Exercise:
Gather each line of the records where "objects" appears.

== Material supplied ==

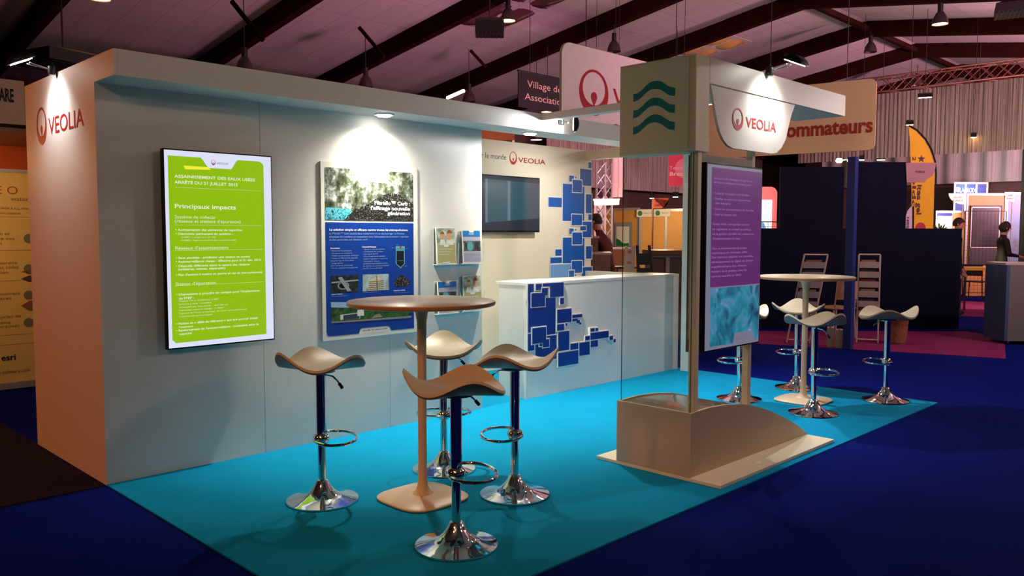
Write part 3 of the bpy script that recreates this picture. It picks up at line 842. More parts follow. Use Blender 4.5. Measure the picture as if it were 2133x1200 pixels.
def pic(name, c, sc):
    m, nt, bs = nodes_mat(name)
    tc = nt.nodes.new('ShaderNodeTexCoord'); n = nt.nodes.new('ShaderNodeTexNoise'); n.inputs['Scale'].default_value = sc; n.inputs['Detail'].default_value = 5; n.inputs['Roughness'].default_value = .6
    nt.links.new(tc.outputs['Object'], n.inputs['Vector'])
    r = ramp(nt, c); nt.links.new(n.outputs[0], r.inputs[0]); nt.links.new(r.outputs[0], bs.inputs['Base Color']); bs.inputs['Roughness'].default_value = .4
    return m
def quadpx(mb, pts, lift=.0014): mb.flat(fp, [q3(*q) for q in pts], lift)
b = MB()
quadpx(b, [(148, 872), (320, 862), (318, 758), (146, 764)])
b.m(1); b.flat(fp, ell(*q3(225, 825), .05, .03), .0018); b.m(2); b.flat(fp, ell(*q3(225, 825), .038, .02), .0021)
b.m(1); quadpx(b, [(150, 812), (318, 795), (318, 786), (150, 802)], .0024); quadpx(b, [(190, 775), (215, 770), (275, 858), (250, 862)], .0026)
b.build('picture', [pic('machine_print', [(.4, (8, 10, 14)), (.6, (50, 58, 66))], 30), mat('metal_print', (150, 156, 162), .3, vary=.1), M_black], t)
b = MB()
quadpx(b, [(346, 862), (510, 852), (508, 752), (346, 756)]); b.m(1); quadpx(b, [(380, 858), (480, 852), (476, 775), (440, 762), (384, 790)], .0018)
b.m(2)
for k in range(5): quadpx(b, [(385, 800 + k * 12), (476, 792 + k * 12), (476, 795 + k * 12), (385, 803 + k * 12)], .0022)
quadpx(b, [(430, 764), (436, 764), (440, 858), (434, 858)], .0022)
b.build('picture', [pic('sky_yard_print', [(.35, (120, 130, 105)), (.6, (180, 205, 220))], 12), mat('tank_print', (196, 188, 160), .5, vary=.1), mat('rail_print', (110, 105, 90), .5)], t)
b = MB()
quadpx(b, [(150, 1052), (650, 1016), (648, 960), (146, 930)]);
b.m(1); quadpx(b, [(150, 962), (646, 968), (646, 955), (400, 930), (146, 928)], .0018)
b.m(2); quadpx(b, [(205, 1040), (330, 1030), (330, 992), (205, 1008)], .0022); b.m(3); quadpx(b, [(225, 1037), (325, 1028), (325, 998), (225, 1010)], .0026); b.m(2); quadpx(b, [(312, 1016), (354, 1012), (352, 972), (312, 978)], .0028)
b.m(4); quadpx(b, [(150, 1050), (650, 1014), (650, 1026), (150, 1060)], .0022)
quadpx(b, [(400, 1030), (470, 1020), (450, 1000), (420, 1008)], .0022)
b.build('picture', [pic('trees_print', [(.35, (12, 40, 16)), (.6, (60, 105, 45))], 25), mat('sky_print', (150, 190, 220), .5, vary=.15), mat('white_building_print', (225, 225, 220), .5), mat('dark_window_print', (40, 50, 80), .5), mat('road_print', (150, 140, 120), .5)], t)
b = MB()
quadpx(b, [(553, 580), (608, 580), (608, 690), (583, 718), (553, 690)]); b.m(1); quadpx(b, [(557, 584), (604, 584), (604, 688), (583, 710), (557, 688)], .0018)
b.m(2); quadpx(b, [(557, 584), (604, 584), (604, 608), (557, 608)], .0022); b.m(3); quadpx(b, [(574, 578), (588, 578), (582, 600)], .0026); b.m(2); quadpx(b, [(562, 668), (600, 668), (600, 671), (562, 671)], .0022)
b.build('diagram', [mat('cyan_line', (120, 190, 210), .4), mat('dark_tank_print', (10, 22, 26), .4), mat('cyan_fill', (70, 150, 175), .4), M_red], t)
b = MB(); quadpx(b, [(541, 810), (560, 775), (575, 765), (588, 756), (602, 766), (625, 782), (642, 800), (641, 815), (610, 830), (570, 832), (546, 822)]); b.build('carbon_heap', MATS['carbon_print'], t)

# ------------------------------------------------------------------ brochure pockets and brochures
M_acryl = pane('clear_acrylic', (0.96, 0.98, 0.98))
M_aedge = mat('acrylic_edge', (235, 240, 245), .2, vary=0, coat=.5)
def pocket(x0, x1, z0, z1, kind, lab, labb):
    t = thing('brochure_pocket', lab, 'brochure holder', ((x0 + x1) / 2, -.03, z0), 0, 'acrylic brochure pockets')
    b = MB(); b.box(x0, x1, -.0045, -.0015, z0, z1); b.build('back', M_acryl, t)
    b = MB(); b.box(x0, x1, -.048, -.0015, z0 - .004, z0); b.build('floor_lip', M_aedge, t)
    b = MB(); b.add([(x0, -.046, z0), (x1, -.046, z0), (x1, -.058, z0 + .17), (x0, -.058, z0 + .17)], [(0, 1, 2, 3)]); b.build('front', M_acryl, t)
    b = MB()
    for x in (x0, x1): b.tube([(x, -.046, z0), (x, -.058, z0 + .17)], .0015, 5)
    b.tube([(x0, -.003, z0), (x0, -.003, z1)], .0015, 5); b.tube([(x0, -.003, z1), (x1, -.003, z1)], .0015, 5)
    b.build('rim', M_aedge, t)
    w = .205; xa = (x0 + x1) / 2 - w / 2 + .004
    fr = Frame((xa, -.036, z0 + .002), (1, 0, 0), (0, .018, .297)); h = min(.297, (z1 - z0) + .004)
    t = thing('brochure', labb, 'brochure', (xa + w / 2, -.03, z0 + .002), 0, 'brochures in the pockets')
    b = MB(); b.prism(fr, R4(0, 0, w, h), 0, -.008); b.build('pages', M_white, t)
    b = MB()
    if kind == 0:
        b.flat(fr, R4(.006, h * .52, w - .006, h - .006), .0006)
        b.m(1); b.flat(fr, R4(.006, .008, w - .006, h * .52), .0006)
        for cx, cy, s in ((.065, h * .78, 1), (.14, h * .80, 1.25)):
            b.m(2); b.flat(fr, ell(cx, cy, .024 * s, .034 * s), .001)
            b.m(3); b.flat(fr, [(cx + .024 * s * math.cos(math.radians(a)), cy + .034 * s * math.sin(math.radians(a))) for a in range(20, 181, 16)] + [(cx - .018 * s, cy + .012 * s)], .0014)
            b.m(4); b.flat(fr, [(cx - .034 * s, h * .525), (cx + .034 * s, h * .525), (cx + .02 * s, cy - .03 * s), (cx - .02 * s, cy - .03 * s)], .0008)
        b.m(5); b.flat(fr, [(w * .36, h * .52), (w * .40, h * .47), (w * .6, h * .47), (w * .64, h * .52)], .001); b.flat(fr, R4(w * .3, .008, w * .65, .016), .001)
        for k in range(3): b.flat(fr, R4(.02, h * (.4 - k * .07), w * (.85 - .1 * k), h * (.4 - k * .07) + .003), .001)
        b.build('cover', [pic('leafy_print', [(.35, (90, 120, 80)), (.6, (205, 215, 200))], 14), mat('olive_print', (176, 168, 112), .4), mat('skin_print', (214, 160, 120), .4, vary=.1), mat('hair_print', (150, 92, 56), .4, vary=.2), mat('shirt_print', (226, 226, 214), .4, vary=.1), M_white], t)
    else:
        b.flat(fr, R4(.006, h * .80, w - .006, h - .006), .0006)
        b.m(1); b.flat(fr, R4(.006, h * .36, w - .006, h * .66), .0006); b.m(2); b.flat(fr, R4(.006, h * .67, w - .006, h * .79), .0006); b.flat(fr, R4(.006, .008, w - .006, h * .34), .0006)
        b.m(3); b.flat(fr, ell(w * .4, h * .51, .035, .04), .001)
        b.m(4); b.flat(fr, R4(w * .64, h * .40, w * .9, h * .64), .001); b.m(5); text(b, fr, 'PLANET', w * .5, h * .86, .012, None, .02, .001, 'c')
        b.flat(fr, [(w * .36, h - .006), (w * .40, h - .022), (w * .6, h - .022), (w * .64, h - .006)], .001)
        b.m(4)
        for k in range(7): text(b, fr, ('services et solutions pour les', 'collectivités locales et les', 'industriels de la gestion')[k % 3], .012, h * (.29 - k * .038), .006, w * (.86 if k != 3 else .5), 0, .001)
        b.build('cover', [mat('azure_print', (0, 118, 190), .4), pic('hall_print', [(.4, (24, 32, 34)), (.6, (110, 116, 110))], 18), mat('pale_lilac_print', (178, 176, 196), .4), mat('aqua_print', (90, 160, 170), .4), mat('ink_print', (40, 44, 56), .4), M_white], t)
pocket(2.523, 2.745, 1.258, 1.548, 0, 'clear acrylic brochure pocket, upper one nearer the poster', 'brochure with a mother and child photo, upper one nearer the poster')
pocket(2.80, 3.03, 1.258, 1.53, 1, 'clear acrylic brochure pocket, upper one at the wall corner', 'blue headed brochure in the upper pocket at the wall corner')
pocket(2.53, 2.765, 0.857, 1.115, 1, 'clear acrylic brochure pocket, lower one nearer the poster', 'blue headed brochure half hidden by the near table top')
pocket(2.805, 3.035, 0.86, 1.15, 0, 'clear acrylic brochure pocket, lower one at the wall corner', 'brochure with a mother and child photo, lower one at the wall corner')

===
== Material supplied ==

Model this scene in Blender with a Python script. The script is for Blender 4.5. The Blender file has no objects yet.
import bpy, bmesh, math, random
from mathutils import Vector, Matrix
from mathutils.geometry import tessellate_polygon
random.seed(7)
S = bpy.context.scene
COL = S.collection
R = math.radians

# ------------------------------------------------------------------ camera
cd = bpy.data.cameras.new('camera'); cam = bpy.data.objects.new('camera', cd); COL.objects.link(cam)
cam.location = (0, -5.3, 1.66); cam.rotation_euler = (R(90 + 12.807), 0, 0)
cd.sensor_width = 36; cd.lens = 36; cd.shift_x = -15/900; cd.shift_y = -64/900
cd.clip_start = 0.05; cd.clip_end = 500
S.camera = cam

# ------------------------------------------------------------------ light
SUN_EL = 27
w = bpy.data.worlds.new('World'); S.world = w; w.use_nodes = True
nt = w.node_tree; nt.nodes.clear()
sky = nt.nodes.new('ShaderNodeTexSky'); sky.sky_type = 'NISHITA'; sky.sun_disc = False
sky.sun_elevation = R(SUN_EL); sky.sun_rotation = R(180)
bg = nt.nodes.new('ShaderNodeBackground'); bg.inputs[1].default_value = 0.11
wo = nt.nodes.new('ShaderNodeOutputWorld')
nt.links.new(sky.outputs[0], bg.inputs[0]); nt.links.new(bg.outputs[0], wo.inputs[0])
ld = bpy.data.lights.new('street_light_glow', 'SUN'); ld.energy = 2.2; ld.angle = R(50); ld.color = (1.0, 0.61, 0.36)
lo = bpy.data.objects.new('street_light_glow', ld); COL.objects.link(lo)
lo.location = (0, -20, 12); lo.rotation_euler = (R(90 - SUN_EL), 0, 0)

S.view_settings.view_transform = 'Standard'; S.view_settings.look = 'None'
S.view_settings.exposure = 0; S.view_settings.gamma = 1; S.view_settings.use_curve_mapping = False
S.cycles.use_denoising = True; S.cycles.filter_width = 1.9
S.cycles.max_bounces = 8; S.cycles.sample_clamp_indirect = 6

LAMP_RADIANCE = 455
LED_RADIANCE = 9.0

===
== Material supplied ==

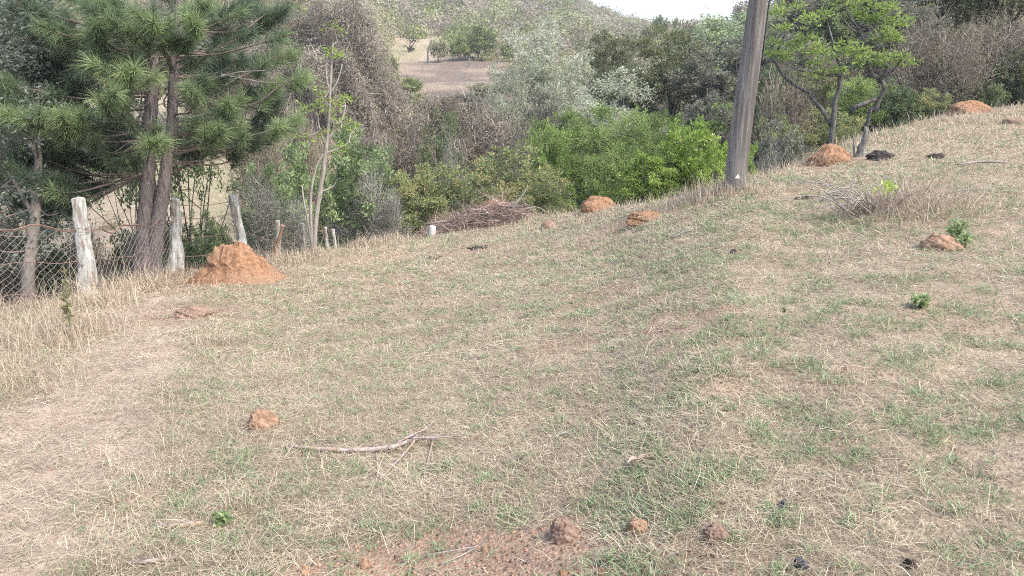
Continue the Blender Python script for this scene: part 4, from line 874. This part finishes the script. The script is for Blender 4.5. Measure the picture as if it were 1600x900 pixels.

===

Exercise result:
Model this scene in Blender with a Python script. The script is for Blender 4.5. The Blender file has no objects yet.
cd = bpy.data.cameras.new('camera'); cam = bpy.data.objects.new('camera', cd); COL.objects.link(cam)
lo = bpy.data.objects.new('street_light_glow', ld); COL.objects.link(lo)